Ma, in particolare dal 1998, su questa promessa razionale di decollo della
novità si sono inseriti degli eccessi speculativi.
Esempi. Gli
speculatori hanno percepito l’entusiasmo al riguardo di Internet e, visto che
era altissima la probabilità di crescita dei valori azionari collegati, non ha
esitato a prendere soldi a prestito e ad usarli per comprare azioni del
cosiddetto triangolo Tmt (tecnologici, media e telecomunicazioni). Dal
settembre 1999 al febbraio 2000 ben 236 miliardi di dollari (più di
cinquecentomila miliardi di lire) sono stati mobilitati in tal modo e riversati
sul Nasdaq. Il cui indice è salito dell’88%. Gli europei, osservando tale
cuccagna in America, l’hanno velocemente replicata in casa. Il tutto ha creato una spaventosa bolla
borsistica, cioè una sopravvalutazione dei titoli oltre qualsiasi misura
razionale. Tale fenomeno è stato ulteriormente amplificato da altri giochini
speculativi. Per esempio, quoto una nuova azienda Internet le cui azioni, per i
motivi di entusiasmo detti sopra, so che tutti vogliono comprare senza neanche
guardare di cosa esattamente si tratti. Tengo il controllo del più delle azioni
e ne metto sul mercato poche. E faccio in modo che queste poche siano scambiate
sempre al rialzo, fino, per dire, a ragiungere crescite del 1000%. Ad un certo
punto vendo il grosso, incasso, me ne vado. E l’azienda “reale”? Dieci persone,
una stanza, qualche computer ed una capitalizzazione magari superiore a quella
della Fiat. Follia. Ed infatti ad un certo punto qualcuno – da marzo in poi -
si è accorto che ormai si era superato qualsiasi buon senso, che c’era troppa acqua
sporca. In poche settimane la bolla si è sgonfiata ed i titoli Tmt, in tutto il
mondo, hanno perso circa la metà del valore conquistato negli ultimi mesi.

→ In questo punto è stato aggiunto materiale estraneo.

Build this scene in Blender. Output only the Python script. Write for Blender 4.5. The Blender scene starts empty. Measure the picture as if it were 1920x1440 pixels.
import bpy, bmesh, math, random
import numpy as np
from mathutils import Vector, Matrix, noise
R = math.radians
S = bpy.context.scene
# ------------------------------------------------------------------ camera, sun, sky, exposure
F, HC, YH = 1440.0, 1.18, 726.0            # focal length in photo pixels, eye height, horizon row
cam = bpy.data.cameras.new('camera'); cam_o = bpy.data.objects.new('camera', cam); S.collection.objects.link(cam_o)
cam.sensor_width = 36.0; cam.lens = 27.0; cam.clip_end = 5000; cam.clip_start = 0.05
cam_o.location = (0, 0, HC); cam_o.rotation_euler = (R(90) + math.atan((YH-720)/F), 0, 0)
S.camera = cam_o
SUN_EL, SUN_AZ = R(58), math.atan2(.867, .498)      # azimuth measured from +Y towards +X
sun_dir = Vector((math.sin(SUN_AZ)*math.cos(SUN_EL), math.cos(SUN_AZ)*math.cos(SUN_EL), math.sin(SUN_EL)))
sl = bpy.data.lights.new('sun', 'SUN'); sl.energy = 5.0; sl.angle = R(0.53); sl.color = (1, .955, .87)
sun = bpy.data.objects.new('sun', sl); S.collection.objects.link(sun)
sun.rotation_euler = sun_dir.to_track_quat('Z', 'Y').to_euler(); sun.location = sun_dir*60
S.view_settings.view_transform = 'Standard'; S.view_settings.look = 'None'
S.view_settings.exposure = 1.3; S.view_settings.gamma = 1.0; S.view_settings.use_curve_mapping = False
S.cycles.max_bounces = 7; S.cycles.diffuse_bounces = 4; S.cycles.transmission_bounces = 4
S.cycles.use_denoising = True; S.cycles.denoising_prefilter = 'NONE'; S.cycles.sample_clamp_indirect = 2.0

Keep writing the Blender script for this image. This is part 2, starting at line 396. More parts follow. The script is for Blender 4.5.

Adesso il problema è che la crisi di fiducia sui valori azionari e sulle
promesse della Internet economy sta
andando troppo oltre. Se, da una parte, è giusto (e sano) che la bolla si sia
sgonfiata, dall’altra restano inalterate, anzi confermate, le buone prospettive
del settore.
Le
connessioni in rete stanno aumentando vertiginosamente nel mondo (e l’Italia
sta recuperando con sorprendente velocità il ritardo che aveva nel passato). Si
comincia a capire meglio quale sia il miglior uso della rete. Per esempio, la
possibilità del commercio di merci generiche on line appare molto più limitata
di quanto gli analisti prevedevano. Ma l’uso della rete negli scambi
commerciali tra imprese (business to business o “B2B”) mostra sviluppi sorprendenti ed imprevisti.
In sintesi, la Internet Economy “reale” sta finendo il suo svezzamento e solo
ora mostra cosa saprà fare da grande. Moltissimo. In particolare, si sta
confermando il fenomeno – già anticipato in queste pagine – che tutta la “old
economy” sta diventando “new”. E ciò aumenterà la capacità competitiva dei
settori tradizionali (scarpe, sedie, mobili, ecc.). In conclusione, avremo una
forte espansione non solo di aziende specializzate in operazioni Internet, ma
anche di tutto il resto che dovrà per forza e per vantaggio operare in rete. Il
che lascia ipotizzare una sinergia espansiva formidabile tra vecchio e nuovo.
Quindi sarebbe sciocco, dopo l’eccesso di entusiasmo, cadere in un altrettanto
irrazionale pessimismo al riguardo della rete.